Elenco – Wagner Moura (Capitão Nascimento), Caio Junqueira (Neto), André Ramiro (André Matias), Milhem Cortaz (Capitão Fábio), Fernanda de Freitas (Roberta), Fernanda Machado (Maria), Thelmo Fernandes (Sargento Alves), Maria Ribeiro (Rosane)


NOTA DA EDITORA

From: Theresa Catharina de Goes Campos
Date: 11/10/2007 12:10
Subject:Re: TROPA DE ELITE
To: REYNALDO FERREIRA

Estimado Reynaldo:

Agradeço o seu excelente texto, realista e bem informativo, sobre o filme Tropa de Elite.
Vou enviar ao Walter, com prioridade máxima, para a atualização dos meus sites neste fim de semana.
(...)

Devo lhe confessar, entretanto, que esta sua amiga já não tem mais saúde física nem mental para assistir a um filme como Tropa de Elite.

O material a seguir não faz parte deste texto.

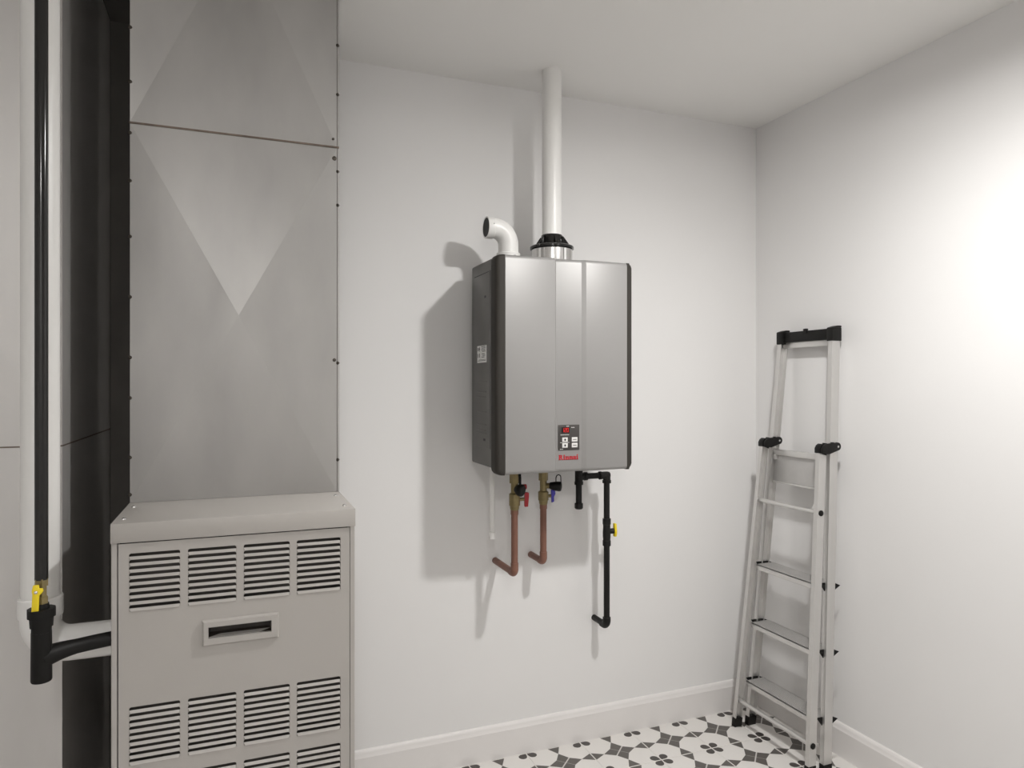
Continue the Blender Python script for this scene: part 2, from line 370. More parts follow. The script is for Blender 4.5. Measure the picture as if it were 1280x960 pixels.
MB().box(DX1 - 0.0002, DX1 + 0.0014, DY0 + 0.0045, DY0 + 0.018, 1.0396, ZC - 0.0012).build('corner_gap', 'seam', duct, smooth=False)
scr = None
for z in (1.057, 1.137, 1.265, 1.352, 1.482, 1.612, 1.732, 1.835, 1.945, 2.062):
    if scr is None:
        scr = MB().lathe((DX0 + 0.002, DY0 + 0.004, z), (-0.55, -0.83, 0), [(0, 0.0042), (0.0045, 0.0042), (0.006, 0.0028)], 8).build('screw', 'screw', duct); z00 = z
    else: dup(scr, duct, (0, 0, z - z00))
for z in (1.115, 1.345, 1.72, 1.80, 1.983, 2.10): dup(scr, duct, (DX1 - DX0 + 0.001, 0.0, z - z00))
for x, z, r in ((0.2165, 1.83, 0.0058), (0.2165, 1.352, 0.0045), (0.214, 1.876, 0.003)):
    MB().lathe((x, DY0 + 0.001, z), (0, -1, 0), [(0, r), (0.003, r * 0.9), (0.004, r * 0.5)], 10).build('rivet', 'screw', duct)

RX0, RX1, RY0, RY1, RZS = -0.95, -0.333, 1.678, 2.266, 1.168
ret = thing('return_duct', 'wide galvanised return duct standing at the left behind the white pipe', 'duct', (-0.64, 1.96, 0))
duct_section('duct_section', ret, 'galv2', RX0, RX1, RY0, RY1, RZS + 0.001, RZS + 1.16, 0.012, 0.0004, zmax=ZC - 0.001, seed=11)
duct_section('duct_section', ret, 'galv2', RX0, RX1, RY0, RY1, 0.001, RZS - 0.001, 0.006, 0.0004, seed=12)
mb = MB(); mb.box(RX0, RX1 + 0.001, RY0 - 0.001, RY0 + 0.003, RZS - 0.0014, RZS + 0.0014); mb.box(RX1 - 0.003, RX1 + 0.001, RY0 + 0.003, RY1, RZS - 0.0014, RZS + 0.0014)
mb.build('joint_seam', 'seam', ret, smooth=False)

bd = MB().box(RX1 + 0.0012, DX0 - 0.0012, 2.258, 2.267, 0.0015, ZC - 0.0012).box(RX1 + 0.0012, DX0 - 0.0012, 1.76, 2.257, ZC - 0.0105, ZC - 0.0012)  # added board with top return, stands in for the gap's shade
bd = bd.build('insulation_board', 'board', smooth=False)
bd['label'] = 'black board standing in the narrow dark gap between the two sheet metal ducts'; bd['category'] = 'board'
# ------------------------------------------------------------------ white PVC vent at the left, elbow into the furnace side
vx, vy, vz = -0.3365, 1.522, 0.812; pr = 0.0309
pv = thing('vent_pipe', 'thick white plastic pipe running from ceiling to elbow into the furnace side', 'pipe', (vx, vy, vz))
MB().cyl((vx, vy, 0.899), (vx, vy, ZC), pr, 28).build('riser', 'pvc', pv)
MB().lathe((vx, vy, 0.868), (0, 0, 1), [(0, 0.0362), (0.034, 0.0362), (0.036, 0.0345), (0.036, 0.0308)], 28).build('socket', 'pvc', pv)
rb = 0.048
pts = [(vx, vy, 0.872)] + arc((vx + rb, vy, vz + rb), rb, PI, 1.5 * PI, 10, lambda c, s: (c, 0, s)) + [(FX0, vy, vz)]
MB().tube(pts, 0.0327, 28).build('elbow', 'pvc', pv)

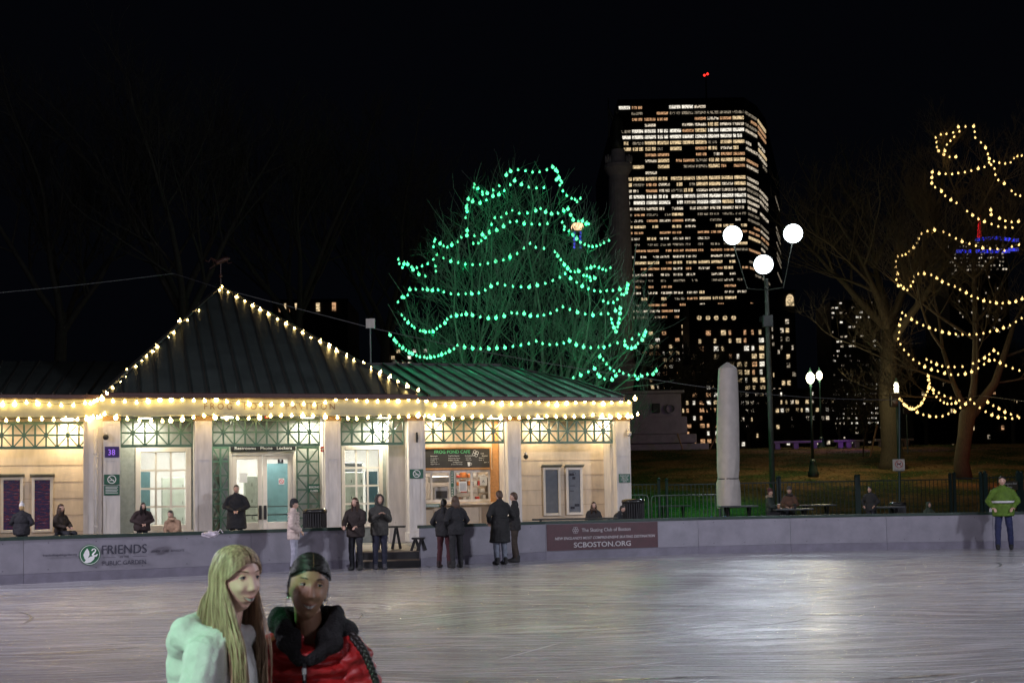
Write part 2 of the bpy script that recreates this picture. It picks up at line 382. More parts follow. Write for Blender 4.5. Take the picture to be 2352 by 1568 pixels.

Mas estou lendo todas as matérias divulgadas na imprensa e vejo os trailers (confesso, também, que assisto aos trailers porque sou obrigada, ao me encontrar nas salas de cinema para a exibição de outros filmes...). E lendo os jornais, ouvindo o rádio, assistindo aos noticiários televisivos, portanto, tentando me informar sobre o dia-a-dia de IRRESPONSABILIDADE, INSEGURANÇA e ABANDONO TOTAIS que nós vivemos no Brasil, já me sinto bastante assustada.

Para sobreviver, sem me desesperar, preciso conservar a Esperança e a Fé nas pessoas de bem. São o ar que eu respiro!